Stewart v. Town of Waterford

Mercure, J.

Appeal from an order of the Supreme Court (Simone, Jr., J.), entered November 29, 1988 in Saratoga County, which denied defendants’ motions for summary judgment dismissing the complaint and all cross claims asserted against them.

Plaintiff commenced this action to recover for injuries he sustained when the bicycle he was riding struck a defective portion of a public sidewalk adjacent to a residence owned by defendants Donald Klingbeil and Carolyn Klingbeil at 44 Clifton Street in defendant Town of Waterford, Saratoga County. The complaint does not allege the ownership of the sidewalk or that the town was given written notice of the defect (see, Town Law § 65-a [2]), but, rather, asserts that the *838defect existed for such a period of time that defendants had or should have had actual knowledge of it. The Klingbeils and the town brought separate motions for summary judgment dismissing the complaint and all cross claims asserted against them. Supreme Court denied the motions and defendants appeal. Because, in our view, there were no triable issues of fact presented with regard to defendants’ duty to repair the sidewalk, we reverse.

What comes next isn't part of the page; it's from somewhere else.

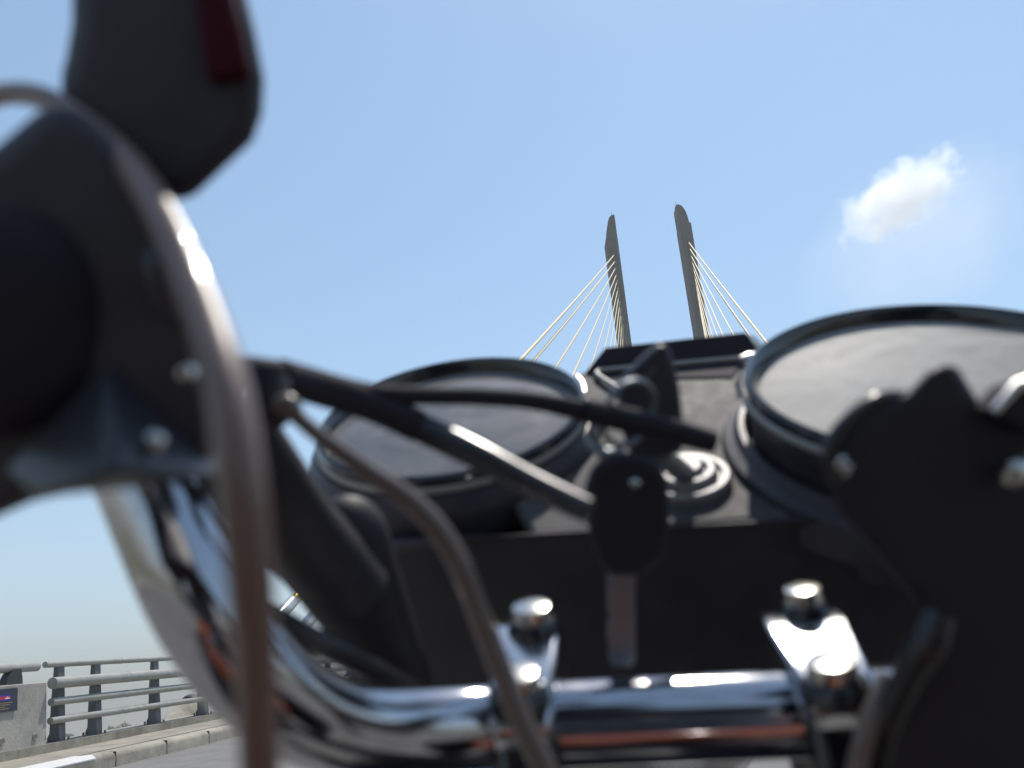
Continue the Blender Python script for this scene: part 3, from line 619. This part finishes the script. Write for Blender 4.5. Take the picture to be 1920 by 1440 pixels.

It is a well-settled principle of law that liability will not be imposed upon a landowner solely by reason of his being an abutter to the public sidewalk where the injury occurred (see, Appio v City of Albany, 144 AD2d 869; Kiernan v Thompson, 137 AD2d 957, 958). However, liability will be imposed where it is shown that the sidewalk was constructed in a special manner for the benefit of the abutting owner (see, supra), when the abutting owner affirmatively caused the defect (see, Colson v Wood Realty Co., 39 AD2d 511, 512) or negligently constructed or repaired the sidewalk (see, supra at 512), or where a statute, ordinance or municipal charter specifically charges an abutting landowner with a duty to maintain and repair the public sidewalk and provides that a breach of that duty will result in liability (see, Kiernan v Thompson, supra).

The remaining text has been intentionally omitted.